- **GIVEN INSTRUCTION**
Repeat the material exactly from its first line to the line that includes "CAM_Z = 5.25". Skip pictures.

- **DATASET EXTRACT**
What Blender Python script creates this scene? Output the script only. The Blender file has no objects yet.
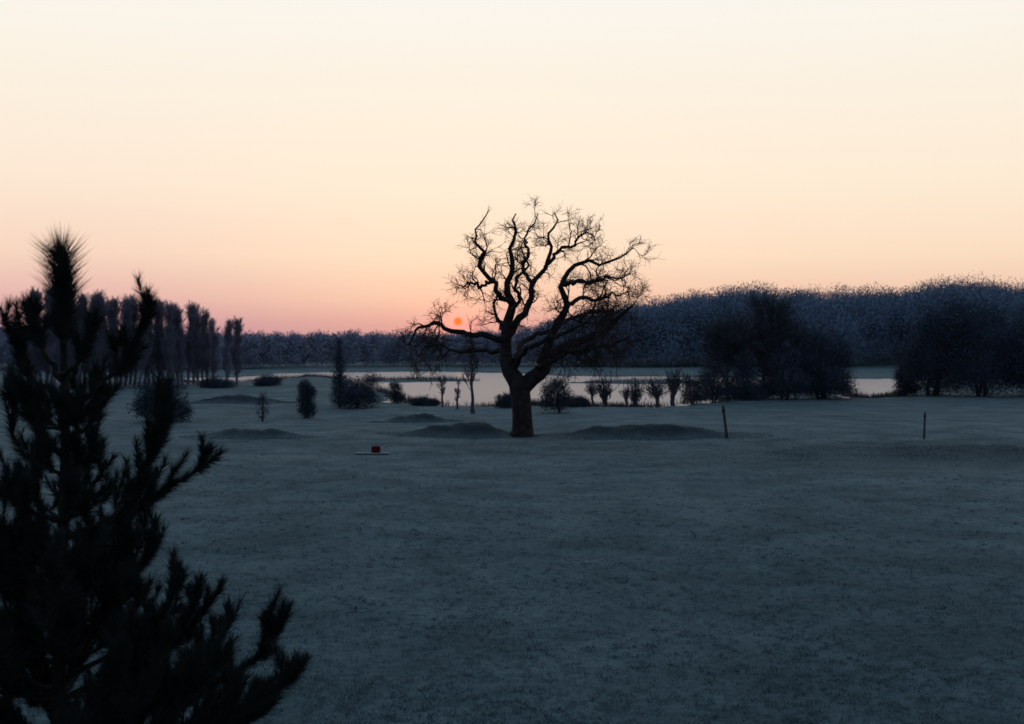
import bpy, math, numpy as np
from mathutils import Vector
C = bpy.context.scene
col = C.collection
F = 1200.0
A = math.atan(17.0/F)
CAM_Z = 5.25

# ------------------------------------------------------------------ pixel ray -> place in the world
def pt(px, py, Y):
    x = (px-512)/F; y = (362-py)/F
    dy = math.cos(A)+y*math.sin(A); dz = -math.sin(A)+y*math.cos(A)
    t = Y/dy
    return np.array([x*t, Y, CAM_Z+dz*t])
def gpt(px, py):
    y = (362-py)/F
    dy = math.cos(A)+y*math.sin(A); dz = -math.sin(A)+y*math.cos(A)
    t = -CAM_Z/dz
    return np.array([(px-512)/F*t, dy*t])

def norm(a): return a/np.maximum(np.linalg.norm(a,axis=-1,keepdims=True),1e-9)

# ------------------------------------------------------------------ mesh building
class MB:
    def __init__(s): s.v=[]; s.q=[]; s.t=[]; s.n=0; s.nr=[]
    def add(s, v, q=None, t=None, nr=None):
        v=np.asarray(v,float).reshape(-1,3)
        if q is not None: s.q.append(np.asarray(q,int).reshape(-1,4)+s.n)
        if t is not None: s.t.append(np.asarray(t,int).reshape(-1,3)+s.n)
        if nr is not None: s.nr.append(np.asarray(nr,float).reshape(-1,3))
        s.v.append(v); s.n+=len(v)
    def merge(s,o,off):
        s.add(np.concatenate(o.v)+off, np.concatenate(o.q) if o.q else None, np.concatenate(o.t) if o.t else None, np.concatenate(o.nr) if o.nr else None)
    def build(s, name, mat, parent=None, smooth=False):
        me=bpy.data.meshes.new(name)
        v=np.concatenate(s.v)
        q=np.concatenate(s.q) if s.q else np.zeros((0,4),int)
        t=np.concatenate(s.t) if s.t else np.zeros((0,3),int)
        me.vertices.add(len(v)); me.vertices.foreach_set('co', v.astype(np.float32).ravel())
        loops=np.concatenate([q.ravel(),t.ravel()]).astype(np.int32)
        me.loops.add(len(loops)); me.loops.foreach_set('vertex_index', loops)
        me.polygons.add(len(q)+len(t))
        st=np.concatenate([np.arange(len(q))*4, len(q)*4+np.arange(len(t))*3]).astype(np.int32)
        me.polygons.foreach_set('loop_start', st)
        me.polygons.foreach_set('use_smooth', np.full(len(q)+len(t), smooth))
        me.update(calc_edges=True); me.validate()
        if s.nr:
            nr=np.concatenate(s.nr)
            if len(nr)==len(me.vertices):
                at=me.attributes.new('crown_normal','FLOAT_VECTOR','POINT'); at.data.foreach_set('vector',nr.astype(np.float32).ravel())
        me.materials.append(mat)
        o=bpy.data.objects.new(name, me); col.objects.link(o)
        if parent: o.parent=parent
        return o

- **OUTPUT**
What Blender Python script creates this scene? Output the script only. The Blender file has no objects yet.
import bpy, math, numpy as np
from mathutils import Vector
C = bpy.context.scene
col = C.collection
F = 1200.0
A = math.atan(17.0/F)
CAM_Z = 5.25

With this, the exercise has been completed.